Copy exactly the lines from the one containing "lowd = sstep(395, 500, py)*sstep(15, 40, c)" to the one containing "lowd*.8*(.6+.4*sstep(-.3, .2, spk)))", both lines included, and nothing else.
***** Information shown *****
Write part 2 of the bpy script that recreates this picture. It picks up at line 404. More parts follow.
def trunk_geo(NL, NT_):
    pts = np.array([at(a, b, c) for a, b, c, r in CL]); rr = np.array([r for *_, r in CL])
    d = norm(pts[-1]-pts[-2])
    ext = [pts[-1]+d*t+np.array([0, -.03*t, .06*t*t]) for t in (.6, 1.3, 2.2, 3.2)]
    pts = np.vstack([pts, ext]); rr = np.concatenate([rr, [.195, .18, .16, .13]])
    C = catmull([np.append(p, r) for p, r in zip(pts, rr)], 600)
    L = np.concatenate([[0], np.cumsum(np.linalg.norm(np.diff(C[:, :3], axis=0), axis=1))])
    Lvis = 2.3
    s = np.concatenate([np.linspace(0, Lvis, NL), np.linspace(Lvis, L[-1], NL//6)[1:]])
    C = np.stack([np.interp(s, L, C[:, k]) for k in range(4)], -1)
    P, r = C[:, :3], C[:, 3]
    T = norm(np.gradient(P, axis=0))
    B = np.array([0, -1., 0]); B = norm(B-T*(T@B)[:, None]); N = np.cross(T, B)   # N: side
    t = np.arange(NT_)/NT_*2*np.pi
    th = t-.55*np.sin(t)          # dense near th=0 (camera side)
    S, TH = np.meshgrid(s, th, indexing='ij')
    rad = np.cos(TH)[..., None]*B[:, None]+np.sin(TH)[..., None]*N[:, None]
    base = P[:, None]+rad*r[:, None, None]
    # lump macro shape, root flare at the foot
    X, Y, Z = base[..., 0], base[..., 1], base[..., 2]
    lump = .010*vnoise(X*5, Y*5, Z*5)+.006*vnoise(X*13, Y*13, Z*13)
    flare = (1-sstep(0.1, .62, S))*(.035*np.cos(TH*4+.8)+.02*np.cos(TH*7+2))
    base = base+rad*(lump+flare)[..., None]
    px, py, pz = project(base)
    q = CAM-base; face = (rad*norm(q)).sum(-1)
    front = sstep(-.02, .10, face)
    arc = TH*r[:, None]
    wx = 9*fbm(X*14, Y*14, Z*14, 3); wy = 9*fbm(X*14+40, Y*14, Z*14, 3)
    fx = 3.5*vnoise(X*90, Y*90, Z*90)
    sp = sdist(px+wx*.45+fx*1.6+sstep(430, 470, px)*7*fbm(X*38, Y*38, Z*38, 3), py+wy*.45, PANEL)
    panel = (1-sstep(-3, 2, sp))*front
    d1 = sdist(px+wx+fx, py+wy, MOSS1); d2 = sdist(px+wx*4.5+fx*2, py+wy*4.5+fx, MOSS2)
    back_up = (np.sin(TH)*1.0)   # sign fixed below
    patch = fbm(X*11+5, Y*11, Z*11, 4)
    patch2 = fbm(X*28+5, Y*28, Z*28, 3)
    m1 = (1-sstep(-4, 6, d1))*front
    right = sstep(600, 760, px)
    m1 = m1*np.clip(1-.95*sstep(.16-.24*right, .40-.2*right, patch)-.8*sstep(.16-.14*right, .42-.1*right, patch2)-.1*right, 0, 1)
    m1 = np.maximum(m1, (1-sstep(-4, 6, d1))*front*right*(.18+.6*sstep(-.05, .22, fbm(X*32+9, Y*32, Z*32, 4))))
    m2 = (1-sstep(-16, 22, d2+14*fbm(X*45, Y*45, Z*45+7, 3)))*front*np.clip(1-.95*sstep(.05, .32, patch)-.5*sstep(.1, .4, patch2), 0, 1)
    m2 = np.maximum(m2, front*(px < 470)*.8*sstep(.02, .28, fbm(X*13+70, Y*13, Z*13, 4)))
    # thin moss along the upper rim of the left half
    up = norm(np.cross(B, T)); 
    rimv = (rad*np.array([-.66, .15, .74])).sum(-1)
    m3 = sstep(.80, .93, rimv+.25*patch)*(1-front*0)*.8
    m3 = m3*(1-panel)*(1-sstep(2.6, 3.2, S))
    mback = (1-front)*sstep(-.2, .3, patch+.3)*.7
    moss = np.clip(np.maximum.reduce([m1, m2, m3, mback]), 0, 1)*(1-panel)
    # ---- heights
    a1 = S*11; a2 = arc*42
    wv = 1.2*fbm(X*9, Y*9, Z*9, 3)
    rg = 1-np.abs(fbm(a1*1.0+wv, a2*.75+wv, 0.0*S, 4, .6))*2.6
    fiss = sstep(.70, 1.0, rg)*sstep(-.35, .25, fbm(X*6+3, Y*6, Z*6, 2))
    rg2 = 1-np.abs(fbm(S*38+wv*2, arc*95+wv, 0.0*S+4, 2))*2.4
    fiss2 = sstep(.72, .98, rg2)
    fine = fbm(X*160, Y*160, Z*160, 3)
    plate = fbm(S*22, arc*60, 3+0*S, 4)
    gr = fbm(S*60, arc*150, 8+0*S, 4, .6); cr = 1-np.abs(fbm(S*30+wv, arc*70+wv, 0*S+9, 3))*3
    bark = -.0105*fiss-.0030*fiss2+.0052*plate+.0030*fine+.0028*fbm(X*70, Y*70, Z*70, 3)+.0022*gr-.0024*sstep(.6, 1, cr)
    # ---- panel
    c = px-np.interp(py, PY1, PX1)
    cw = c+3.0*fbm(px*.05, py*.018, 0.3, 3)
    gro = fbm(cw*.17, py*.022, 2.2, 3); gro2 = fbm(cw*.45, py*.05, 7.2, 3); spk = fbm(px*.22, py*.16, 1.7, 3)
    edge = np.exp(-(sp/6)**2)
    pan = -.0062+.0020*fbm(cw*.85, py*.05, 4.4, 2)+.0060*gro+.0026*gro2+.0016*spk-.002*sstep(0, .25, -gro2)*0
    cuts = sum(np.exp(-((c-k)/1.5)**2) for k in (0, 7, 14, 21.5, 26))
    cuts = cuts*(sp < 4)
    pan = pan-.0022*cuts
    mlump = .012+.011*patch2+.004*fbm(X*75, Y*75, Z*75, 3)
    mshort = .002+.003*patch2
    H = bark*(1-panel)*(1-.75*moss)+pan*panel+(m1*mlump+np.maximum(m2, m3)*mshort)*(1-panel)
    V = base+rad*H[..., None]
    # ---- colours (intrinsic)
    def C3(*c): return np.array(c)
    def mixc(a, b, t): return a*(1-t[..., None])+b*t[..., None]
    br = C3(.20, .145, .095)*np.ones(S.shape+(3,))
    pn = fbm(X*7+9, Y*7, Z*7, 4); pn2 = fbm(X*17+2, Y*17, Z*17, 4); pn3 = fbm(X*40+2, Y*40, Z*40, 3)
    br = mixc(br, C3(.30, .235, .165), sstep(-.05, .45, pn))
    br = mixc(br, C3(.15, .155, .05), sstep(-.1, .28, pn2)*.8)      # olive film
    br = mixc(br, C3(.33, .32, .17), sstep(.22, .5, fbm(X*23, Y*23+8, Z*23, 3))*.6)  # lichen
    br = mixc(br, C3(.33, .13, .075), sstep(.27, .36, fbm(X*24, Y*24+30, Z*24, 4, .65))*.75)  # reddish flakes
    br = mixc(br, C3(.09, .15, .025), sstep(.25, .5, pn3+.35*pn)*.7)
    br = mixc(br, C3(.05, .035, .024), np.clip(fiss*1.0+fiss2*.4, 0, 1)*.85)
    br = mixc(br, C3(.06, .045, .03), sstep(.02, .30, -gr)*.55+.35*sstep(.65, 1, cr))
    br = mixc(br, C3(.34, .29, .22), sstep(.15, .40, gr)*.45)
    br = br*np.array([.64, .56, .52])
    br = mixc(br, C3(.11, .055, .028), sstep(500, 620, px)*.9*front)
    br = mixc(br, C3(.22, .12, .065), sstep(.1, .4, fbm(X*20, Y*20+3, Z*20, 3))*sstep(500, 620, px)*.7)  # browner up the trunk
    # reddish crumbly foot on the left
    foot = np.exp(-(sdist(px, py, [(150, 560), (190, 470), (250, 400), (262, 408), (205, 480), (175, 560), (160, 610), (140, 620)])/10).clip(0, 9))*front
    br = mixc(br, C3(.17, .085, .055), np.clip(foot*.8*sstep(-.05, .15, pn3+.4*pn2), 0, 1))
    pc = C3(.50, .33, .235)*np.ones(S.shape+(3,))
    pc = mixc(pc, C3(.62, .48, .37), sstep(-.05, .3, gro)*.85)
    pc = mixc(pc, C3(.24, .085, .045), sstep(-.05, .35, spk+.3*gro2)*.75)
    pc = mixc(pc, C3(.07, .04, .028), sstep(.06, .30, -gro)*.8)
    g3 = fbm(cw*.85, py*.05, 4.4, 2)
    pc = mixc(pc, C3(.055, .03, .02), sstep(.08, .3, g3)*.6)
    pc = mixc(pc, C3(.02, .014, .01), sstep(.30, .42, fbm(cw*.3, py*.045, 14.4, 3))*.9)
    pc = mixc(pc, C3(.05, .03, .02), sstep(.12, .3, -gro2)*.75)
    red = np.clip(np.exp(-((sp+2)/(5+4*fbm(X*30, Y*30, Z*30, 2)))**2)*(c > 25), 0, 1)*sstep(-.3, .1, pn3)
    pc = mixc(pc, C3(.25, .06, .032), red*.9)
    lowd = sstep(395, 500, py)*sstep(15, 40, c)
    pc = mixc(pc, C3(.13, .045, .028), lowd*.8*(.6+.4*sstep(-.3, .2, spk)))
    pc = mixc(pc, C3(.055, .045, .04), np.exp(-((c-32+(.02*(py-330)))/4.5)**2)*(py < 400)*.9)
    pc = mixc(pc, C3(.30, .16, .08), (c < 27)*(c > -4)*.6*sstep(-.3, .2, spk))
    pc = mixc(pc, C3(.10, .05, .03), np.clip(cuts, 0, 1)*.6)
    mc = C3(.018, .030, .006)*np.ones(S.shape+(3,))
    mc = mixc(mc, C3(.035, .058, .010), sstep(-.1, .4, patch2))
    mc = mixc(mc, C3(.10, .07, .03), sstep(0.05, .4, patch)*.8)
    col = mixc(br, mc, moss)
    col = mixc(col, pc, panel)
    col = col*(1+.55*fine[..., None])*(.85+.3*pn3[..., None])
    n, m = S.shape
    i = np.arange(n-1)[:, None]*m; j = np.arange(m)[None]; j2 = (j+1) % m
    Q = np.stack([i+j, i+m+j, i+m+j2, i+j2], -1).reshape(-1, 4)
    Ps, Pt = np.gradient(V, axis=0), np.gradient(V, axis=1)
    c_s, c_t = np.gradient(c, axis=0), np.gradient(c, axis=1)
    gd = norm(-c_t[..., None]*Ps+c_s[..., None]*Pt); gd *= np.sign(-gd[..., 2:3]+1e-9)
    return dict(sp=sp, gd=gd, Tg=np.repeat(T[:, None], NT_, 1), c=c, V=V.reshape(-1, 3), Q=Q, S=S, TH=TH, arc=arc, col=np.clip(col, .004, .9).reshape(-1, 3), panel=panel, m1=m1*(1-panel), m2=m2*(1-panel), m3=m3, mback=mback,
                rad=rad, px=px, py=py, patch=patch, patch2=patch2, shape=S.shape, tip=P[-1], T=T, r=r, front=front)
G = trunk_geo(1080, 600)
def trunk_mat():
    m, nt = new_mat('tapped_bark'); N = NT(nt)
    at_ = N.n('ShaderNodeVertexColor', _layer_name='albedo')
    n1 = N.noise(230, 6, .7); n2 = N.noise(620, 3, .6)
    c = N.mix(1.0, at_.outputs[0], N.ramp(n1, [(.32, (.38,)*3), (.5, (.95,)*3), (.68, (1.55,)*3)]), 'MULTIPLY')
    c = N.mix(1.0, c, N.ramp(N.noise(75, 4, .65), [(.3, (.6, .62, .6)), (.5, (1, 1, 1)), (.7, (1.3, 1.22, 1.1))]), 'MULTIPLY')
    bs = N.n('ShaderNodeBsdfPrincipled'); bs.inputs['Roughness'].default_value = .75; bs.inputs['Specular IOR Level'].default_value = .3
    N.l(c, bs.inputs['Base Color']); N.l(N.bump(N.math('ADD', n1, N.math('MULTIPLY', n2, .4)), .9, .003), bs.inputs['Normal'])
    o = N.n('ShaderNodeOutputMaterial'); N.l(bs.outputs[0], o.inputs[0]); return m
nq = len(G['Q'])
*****
§ **Final answer**:
    lowd = sstep(395, 500, py)*sstep(15, 40, c)
    pc = mixc(pc, C3(.13, .045, .028), lowd*.8*(.6+.4*sstep(-.3, .2, spk)))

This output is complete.